Während die Polizei dauerhaft nicht erreichbar war, konnte die verzweifelte Familie nach etlichen Versuchen mit einem Feuerwehrmann telefonieren. Die naive Vorstellung, jemand käme sie bei der schlimmen Strömung retten, war erloschen, als der Feuerwehrmann sagte: „Sie wird keiner holen, alle sind im Einsatz.“ Neben den Hilfeschreien der Nachbarn kamen Brücken, Autos, Lkw, Container und Bäume am Haus vorbeigeschwommen. Als würde das nicht genug Furcht auslösen, sah Manuela, Franziskas Mutter, dass ein Bungalow in ungeheuerlichem Tempo auf sie zukam. Wie durch ein Wunder drehte sich der Bungalow im letzten Moment und riss so mit lautem Knall nur die gesamte Garage mit sich. Vor allem die elf Jahre alte Schwester Johanna hatten diese Ereignisse besonders strapaziert: „Sie hat sich in der Nacht über Whatsapp von ihrer Klasse verabschiedet.“ Gegen 2 Uhr nachts sank der Wasserpegel minimal. Die Familie konnte zum ersten Mal leicht aufatmen, von Schlaf konnte aber nicht die Rede sein. Am nächsten Tag fielen Manuela Nigbur die Feuerwehrmänner auf, die sie dann um Hilfe gerufen hat. Sie retteten die Familie wie auch alle weiteren Bewohner in diesem Gebiet, die noch in ihren Häusern eingesperrt waren. Sie wurden zu einem wasserfreien Platz gebracht, an dem es Lebensmittel gab. Dort wurde Familie Nigbur von ihrer Tante abgeholt, bei der sie einige Tage nahe Heppingen wohnen konnte. „Wir haben zu viert in dem kleinen Zimmer meiner Cousine gewohnt, die dann zu ihrem Freund gezogen ist“, beschreibt Franziska die prekäre Wohnsituation. Aktuell wohnt die Familie in Sinzig beim Schwiegervater einer Freundin von Manuela Nigbur. Das durch das Wasser völlig zerstörte Haus war von den Nigburs gemietet. Der Vermieter baut das Haus, das nicht abgerissen werden musste, weil es ein Massivbau ist, selbst wieder auf. Der Boden ist wiederhergestellt, und auch die Wände sind gestrichen, sodass die Familie zum Glück bald wieder einziehen kann, was etlichen Opfern noch monatelang nicht möglich sein wird.

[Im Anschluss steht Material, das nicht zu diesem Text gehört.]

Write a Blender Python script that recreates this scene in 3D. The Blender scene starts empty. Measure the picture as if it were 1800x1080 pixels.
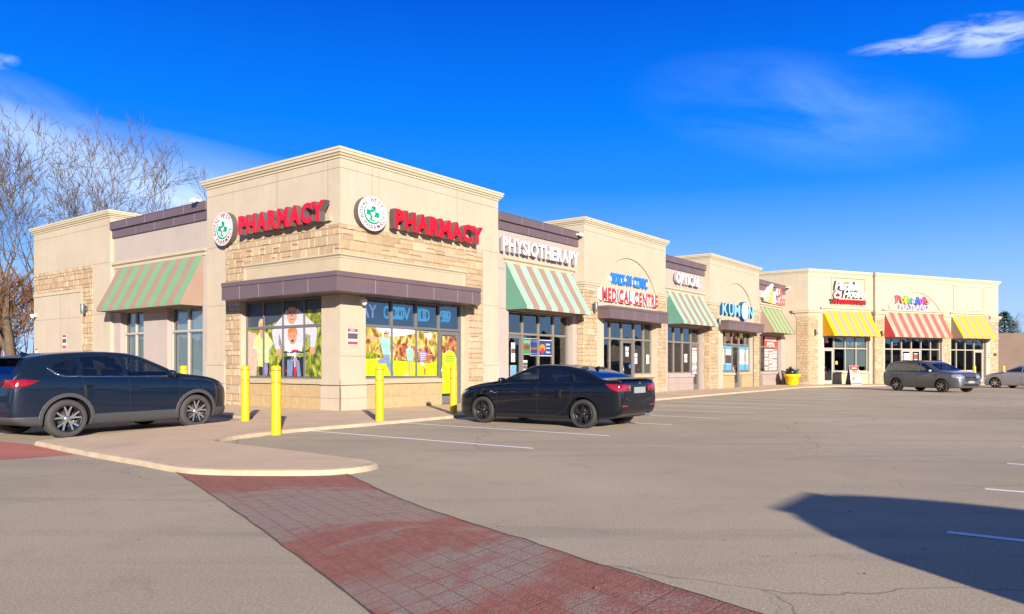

Fortziehen, weil ihr Zuhause zerstört ist

Auch das Peter-Joerres-Gymnasium, die Schule, die Franziska besucht, war betroffen, weil sie nah an der Ahr gebaut wurde. Da das Untergeschoss und die Sporthallen immens beschädigt wurden, mussten die Schüler erst einmal auf andere Schulen verteilt werden. So besuchte Franziska bis zum 29. November das Gymnasium Calvarienberg in Bad Neuenahr-Ahrweiler, das wegen seiner Lage auf einem Hügel unbeschädigt blieb. Aktuell kann Franziska wieder auf ihre ursprüngliche Schule gehen, das Glück haben nicht alle. „Ein paar sind auf Köln, Gladbach und andere Orte verteilt und wohnen momentan da, weil deren Zuhause auch zerstört ist.“ Auf dem Peter-Joerres-Gymnasium kann wieder relativ normaler Unterricht stattfinden, da in dem aktuellen Rohbau des Untergeschosses hauptsächlich Verwaltung betrieben wurde, die provisorisch in einen Container verlegt wurde.

Obwohl Häuser und Einrichtungen stetig wieder errichtet werden, sind die Betroffenen psychisch belastet. Manuela Nigbur sagt: „Beide Mädchen reagieren sehr aggressiv auf die Nacht. Sie möchten nicht darüber sprechen, weichen dem Thema aus und verdrehen die Augen, wenn ich darüber rede. Dennoch merkt man, dass es für die zwei nicht einfach erledigt ist und dass es uns noch lange begleiten wird.“ Johanna hat mit den Geschehnissen zu kämpfen. Ihre seelischen Wunden wurden auf einer Klassenfahrt im September deutlich, auf der sie mit ihrer Klasse eine Wattwanderung unternahm. Sobald die Flut kam, hat sie schreckliche Angst durch das Déjà-vu empfunden. Ihre Lehrerin zögerte nicht, ging mit dem Mädchen zurück und sprach mit ihr beruhigend über die Erlebnisse während der Flut. In den Sommerferien wurden Freizeiten oder Workshops organisiert, Psychologen und Seelsorger waren in den Schulen. Familie Nigbur konnte zusätzlich eine Jugend- und Kinderpsychologin konsultieren. Ob und wie bald wieder die sehnlichst erwünschte Normalität eintritt, wird sich bei dem nächsten Starkregen oder Hochwasser noch zeigen.